Mayor de Blasio, by contrast, inherited a city that was in fine health, but even so, we’re left feeling around for its pulse.

The new mayor had not even moved from his home in the Park Slope section of Brooklyn to Gracie Mansion when celebrated New Yorkers, including David Byrne, the former frontman of the Talking Heads, started to decree the city “over.” In an oft-quoted Guardian essay from 2013, Mr. Byrne decried the sterile, moneyed New York as a lifeless museum city, like Venice — since “most of Manhattan and many parts of Brooklyn are virtual walled communities, pleasure domes for the rich.”

The next year, Moby, the techno pioneer, tea shop entrepreneur and longtime cultural truffle pig, went so far as to declare Los Angeles, not New York, the new mecca for young bohemians, in another Guardian essay. Having done the Horace Greeley thing himself, Moby, a former East Village resident, hailed his new West Coast headquarters as a place where young artists “can really experiment” — and live cheap and fail fast.

This creeping bouge-ification that left the city a sea of chain stores and Starbucks did not happen overnight. But even Mr. Bloomberg had the Strokes.

Those tattooed New York cool kids who haven’t yet decamped for Silver Lake might at least give Mayor de Blasio credit for trying. His tenure has seen the loosening of marijuana enforcement (low-level possession often results in a summons, not arrest, particularly for whites), and the overturning of the oft-derided cabaret law, which made it illegal to dance in bars, going back to the days of the Charleston.
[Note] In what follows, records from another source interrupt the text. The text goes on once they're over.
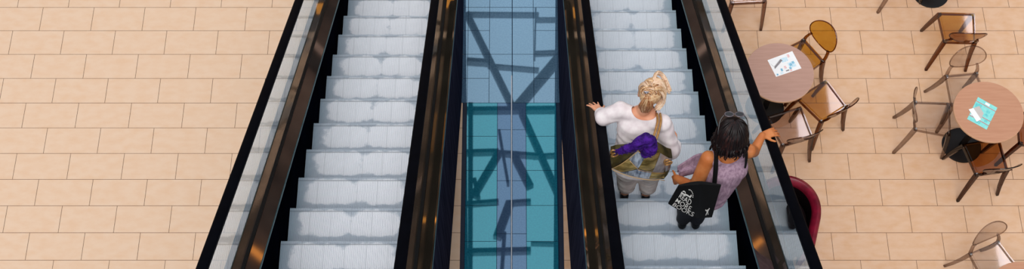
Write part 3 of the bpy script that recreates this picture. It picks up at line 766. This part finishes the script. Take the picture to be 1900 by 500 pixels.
for j in range(60):                        # smooth loose side sweeping round to the right
    t = rnd.random(); q = rnd.uniform(-.006, .006)
    strand(g, [H(.0 + q, .035 - .10 * t, .128 - .012 * t) - B, H(.055 + q, .045 - .10 * t, .122 - .02 * t) - B, H(.098 + q, .03 - .085 * t, .075 - .03 * t) - B, H(.104 + q * 2, .0 - .06 * t, .02 - .03 * t) - B, H(.070 + q * 3, -.040 - .045 * t, -.035 - .03 * t) - B], rnd.uniform(.0045, .0065), 5, rnd.choice([2, 2, 0]))
for j in range(26):                        # flying wisps above and to the right
    q = rnd.uniform(-.012, .012); f_ = rnd.uniform(0, .03)
    strand(g, [H(.0 + .02 * rnd.random(), .05, .118) - B, H(.02 + q, .092 + f_, .118 + q) - B, H(.062 + q, .112 + f_, .096) - B, H(.100 + q, .085 + f_, .062 + q) - B, H(.125 + f_, .045 + q, .02 + q) - B], rnd.uniform(.003, .0055), 5, rnd.choice([2, 0, 2]))
g.obj('hair_locks', [M['blond'], M['blond_dark'], M['blond_pink']], w1, smooth=True)
b = H(-.040, -.098, .108)
root = empty('hair_clip', b); tag(root, 'small silver flower clip in the blond knot of hair', 'hair clip')
g = Geo()
for i in range(5): g.ball(V((.010 * math.cos(i * 1.257), -.004, .010 * math.sin(i * 1.257))), (.007, .004, .007))
g.ball((0, -.008, 0), .005); g.obj('flower', M['clip_silver'], root, smooth=True)
g = Geo(); g.box((-.02, .002, -.003), (.02, .006, .003)); g.obj('pin', M['clip_silver'], root)

# ---- handbag of metallic patches on her right shoulder
PL0, PL1, PL2 = at_y(1133, 312, 3.765), at_y(1233, 333, 3.765), at_y(1208, 247, 3.86)
PLN = (PL1 - PL0).cross(PL2 - PL0).normalized()
if PLN.y > 0: PLN = -PLN                   # towards the outside of the bag
OUT = [(1133, 312), (1158, 318), (1184, 324), (1210, 329), (1233, 334), (1239, 327), (1244, 316), (1248, 294), (1239, 289), (1227, 280), (1214, 271), (1190, 271), (1166, 278), (1143, 283), (1132, 289), (1131, 300)]
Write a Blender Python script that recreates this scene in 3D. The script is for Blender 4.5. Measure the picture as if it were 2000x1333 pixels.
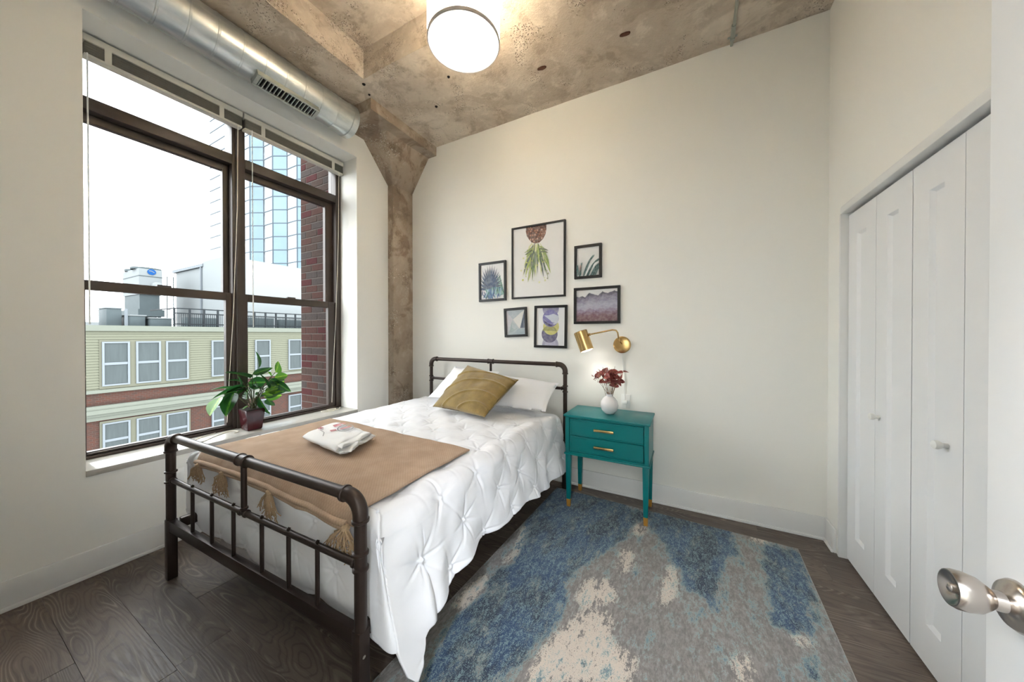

Even so, the aging hipsters who forever croak about the grit and glamour of the bad old days will hardly find solace in a New York where CBGB is still a John Varvatos boutique, smoking remains taboo unless we’re talking lox at Barney Greengrass, and the police hand out $190 tickets for running a red light … on a bicycle. Sodom and Gomorrah this ain’t.

Maybe we should count it as a blessing that, after a four-decade journey back from the brink, New York as a whole has, for what may be a very brief moment between recessions and terror attacks, the luxury of worrying about small things.

On a recent trip home to Brooklyn on the F train, for instance, I spotted a poster sponsored by the Office of the Mayor. “Midnight Snack,” the message read, over a close-up of a raccoon’s masked face. “Like all New Yorkers, raccoons know where to find a good meal. Please don’t feed NYC’s night life.”

You could say this expenditure of city resources on a marginal issue was a measure of a city shrinking in its historical mission. Or, you could say it is a sign of victory. For now.